■ Brief ■
Extract each line bearing the word "scene".
>> Start
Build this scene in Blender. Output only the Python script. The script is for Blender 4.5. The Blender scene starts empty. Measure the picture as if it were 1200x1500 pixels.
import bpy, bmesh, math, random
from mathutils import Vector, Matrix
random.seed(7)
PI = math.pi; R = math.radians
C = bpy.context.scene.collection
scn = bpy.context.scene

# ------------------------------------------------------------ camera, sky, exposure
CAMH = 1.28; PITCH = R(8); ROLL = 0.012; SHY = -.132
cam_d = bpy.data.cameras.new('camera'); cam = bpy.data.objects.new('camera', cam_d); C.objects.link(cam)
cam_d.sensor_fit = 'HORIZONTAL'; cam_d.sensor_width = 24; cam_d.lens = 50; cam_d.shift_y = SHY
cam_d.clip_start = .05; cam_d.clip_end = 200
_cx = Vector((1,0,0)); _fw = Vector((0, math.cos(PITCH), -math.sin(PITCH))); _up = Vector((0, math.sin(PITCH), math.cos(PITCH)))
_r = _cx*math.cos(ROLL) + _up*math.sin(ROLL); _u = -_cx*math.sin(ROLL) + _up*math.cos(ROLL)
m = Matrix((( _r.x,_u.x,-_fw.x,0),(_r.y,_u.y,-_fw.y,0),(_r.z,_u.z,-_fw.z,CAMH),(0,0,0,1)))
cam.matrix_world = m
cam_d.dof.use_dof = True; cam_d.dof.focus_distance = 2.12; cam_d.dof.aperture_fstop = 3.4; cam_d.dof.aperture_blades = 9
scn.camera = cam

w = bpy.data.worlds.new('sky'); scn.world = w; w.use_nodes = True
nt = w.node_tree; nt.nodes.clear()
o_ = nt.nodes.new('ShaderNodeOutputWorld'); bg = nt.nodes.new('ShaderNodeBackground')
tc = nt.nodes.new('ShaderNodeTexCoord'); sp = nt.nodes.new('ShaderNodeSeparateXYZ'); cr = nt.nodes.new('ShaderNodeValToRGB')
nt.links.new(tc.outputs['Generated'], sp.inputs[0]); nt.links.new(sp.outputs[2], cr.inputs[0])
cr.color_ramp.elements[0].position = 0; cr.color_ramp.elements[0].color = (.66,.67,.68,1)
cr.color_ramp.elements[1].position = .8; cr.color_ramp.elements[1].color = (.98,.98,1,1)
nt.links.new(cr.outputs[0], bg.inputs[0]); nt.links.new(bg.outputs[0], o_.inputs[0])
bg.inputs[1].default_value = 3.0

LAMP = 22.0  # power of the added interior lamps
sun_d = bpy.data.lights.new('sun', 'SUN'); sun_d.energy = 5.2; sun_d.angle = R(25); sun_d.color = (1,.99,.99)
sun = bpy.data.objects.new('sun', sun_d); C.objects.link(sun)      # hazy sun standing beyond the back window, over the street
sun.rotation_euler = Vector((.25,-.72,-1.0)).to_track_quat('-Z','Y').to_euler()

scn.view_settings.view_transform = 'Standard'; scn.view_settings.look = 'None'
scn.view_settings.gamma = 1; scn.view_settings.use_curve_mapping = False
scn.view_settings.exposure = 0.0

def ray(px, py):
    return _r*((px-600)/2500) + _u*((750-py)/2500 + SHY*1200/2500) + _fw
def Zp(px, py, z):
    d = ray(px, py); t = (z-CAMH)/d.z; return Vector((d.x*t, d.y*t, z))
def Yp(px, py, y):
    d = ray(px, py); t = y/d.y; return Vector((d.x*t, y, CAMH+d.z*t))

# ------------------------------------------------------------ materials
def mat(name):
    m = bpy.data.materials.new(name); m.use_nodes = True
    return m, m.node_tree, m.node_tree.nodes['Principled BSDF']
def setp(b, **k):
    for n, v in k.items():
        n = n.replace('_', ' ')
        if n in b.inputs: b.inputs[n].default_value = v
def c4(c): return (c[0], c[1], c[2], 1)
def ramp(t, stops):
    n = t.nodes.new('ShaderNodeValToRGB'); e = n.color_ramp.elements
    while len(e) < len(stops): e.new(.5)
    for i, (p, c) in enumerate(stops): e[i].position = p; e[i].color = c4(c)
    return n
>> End
■ Written answer ■
Build this scene in Blender. Output only the Python script. The script is for Blender 4.5. The Blender scene starts empty. Measure the picture as if it were 1200x1500 pixels.
C = bpy.context.scene.collection
scn = bpy.context.scene